Ce sont les premiers hectares coupés sur les 28 000 brûlés dans les incendies monstres de cet été, entre le Sud-Gironde et le bassin d’Arcachon. « Tout le monde va nous regarder », croit savoir Mickaël Devaux, directeur général de la société Mourlan. Les premiers exploitants à pénétrer dans le massif depuis que la préfecture en a rouvert l’accès dans la zone du premier incendie, jeudi 25 août. Les premiers à avoir obtenu le feu vert de maires parfois frileux, inquiets des dangers que représente toujours le feu enterré. Les premiers, surtout, à découvrir l’état de leurs arbres et à savoir si le bois pourra être valorisé. « On est dans l’inconnu. On y va à l’aveugle, on fait des expériences », dit Mickaël Devaux.
« Déséquilibre de la filière »
L’état des premières grumes n’est pas trop mauvais. « On le voit à la couleur. » Certaines ont encore un peu de sève, qui marque le cœur comme du sirop d’érable sur un pancake, assurant un peu de souplesse au matériau. Mais pour d’autres, coupées juste à côté, la sève à complètement disparu. « Le risque est qu’il éclate en scierie, et alors il ne sera plus bon », craint Mickaël Devaux. D’ici à vendredi, les retours des premières découpes devraient donner le ton pour les chantiers à venir. Et pour les négociations avec propriétaires forestiers et clients.

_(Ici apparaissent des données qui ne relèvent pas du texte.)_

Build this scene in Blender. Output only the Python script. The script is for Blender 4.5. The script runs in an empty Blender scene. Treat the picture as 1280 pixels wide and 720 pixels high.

Ces premières journées – ou plutôt matinées, puisque le massif est interdit d’accès après 14 heures – serviront d’aiguillon aux entreprises forestières. L’écorce va-t-elle être exploitable ou finir au rebut à perte ? Le bois devra-t-il être déclassé en papeterie ? « Ce que l’on craint le plus, continue le directeur, c’est un déséquilibre dans la filière », si l’offre de déclassé est trop importante et celle de bois de sciage plus rare.
Plus 10 % pour les coûts
Sur ce terrain en bordure de la route d’Origne, les pins que couche David ont entre 20 et 30 ans. « Ils avaient encore de l’avenir », constate Alain Labouyrie, agent forestier chez Mourlan. Les forestiers attendent généralement au moins 35 ans pour réaliser des coupes rases.
Une chose est déjà certaine, le travail dans les zones brûlées coûtera plus cher en entretien du matériel. « On estime à plus 10 % de coûts ». À cause de la poussière, les machines s’encrassent. Et les chaînes des tronçonneuses fatiguent plus vite en tapant dans le sable projeté à la base des troncs d’arbres par le travail des pompiers. Mais il faut aller vite pour sauver ce qui peut l’être avant l’arrivée de la pluie ou des nuisibles. « Si tout le monde s’y met, on peut avoir terminé le secteur Landiras 1 à Noël. »
« On vit de la forêt, nous, ça fait de la peine de voir ça, regrette l’agent forestier. Ça va être un grand désert. » Ici, les fougères dominent désormais le paysage.